Addressing Ghanaians on the deal, President Akufo-Addo slammed critics of the agreement and some front-line politicians in the country of hypocrisy, pledging never to be the president who will “compromise or sell the sovereignty of our country.”

In his first public comment, Dr. Aning who is also the Director of Faculty of Academic Affairs and Research at the Kofi Annan International Peace Keeping Center bemoaned the partisan politics that shrouded discussions on  the military pact.

According to him, the politics around the deal has, to some extent, exposed Ghana to terrorism.

“People in high office deliberately leaked sensitive information around these agreements and by doing so without placing the interest of Ghana and Ghanaians at the centre of these discussions, have exposed all of us to new threats because Islamic State (I.S.) in the West African Province now says: ‘Oh, so, Ghana, you created a platform for the U.S. to launch attacks against us.

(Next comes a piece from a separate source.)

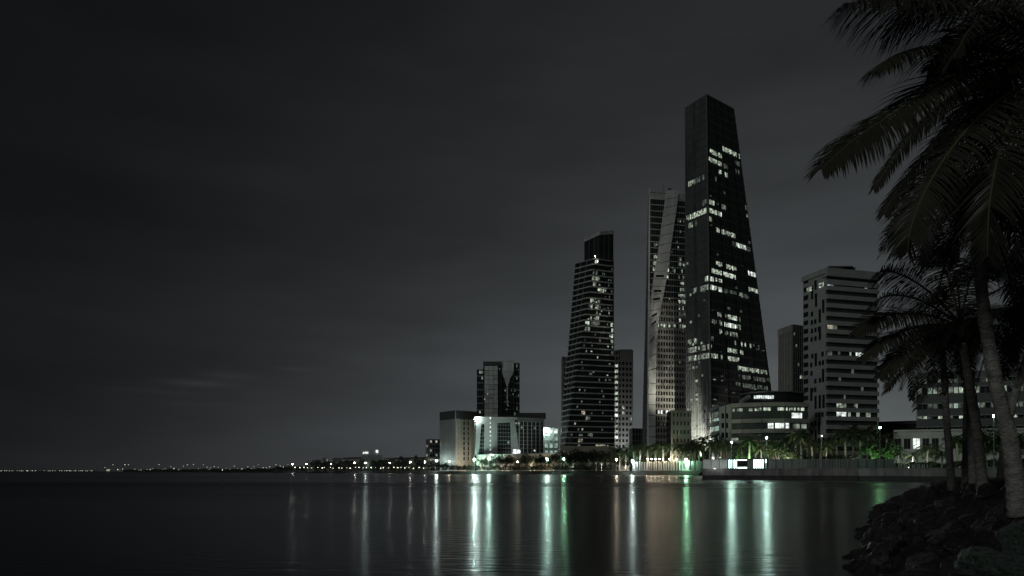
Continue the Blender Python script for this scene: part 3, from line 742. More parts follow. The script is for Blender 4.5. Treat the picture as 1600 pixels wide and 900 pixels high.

“This agreement has exposed the dangerous bipartisanship in our politics; so dangerous that the stability of this country does not matter in the calculus of those who play these games insofar as they will hurt their political opponents. That is dangerous, that threatens you and [me], that exposes us as a nation to ridicule amongst our partners and I’m hoping that as things calm down, we will all be a little reflective and to say: ‘What can we put out into the public domain, under what condition, what time and for what purpose?” he wondered in an interview with Francis Abban on the Morning Starr Tuesday.

In his view, politicians in both the ruling and opposition parties must be made to sign an oath on the kind of information to release to the public.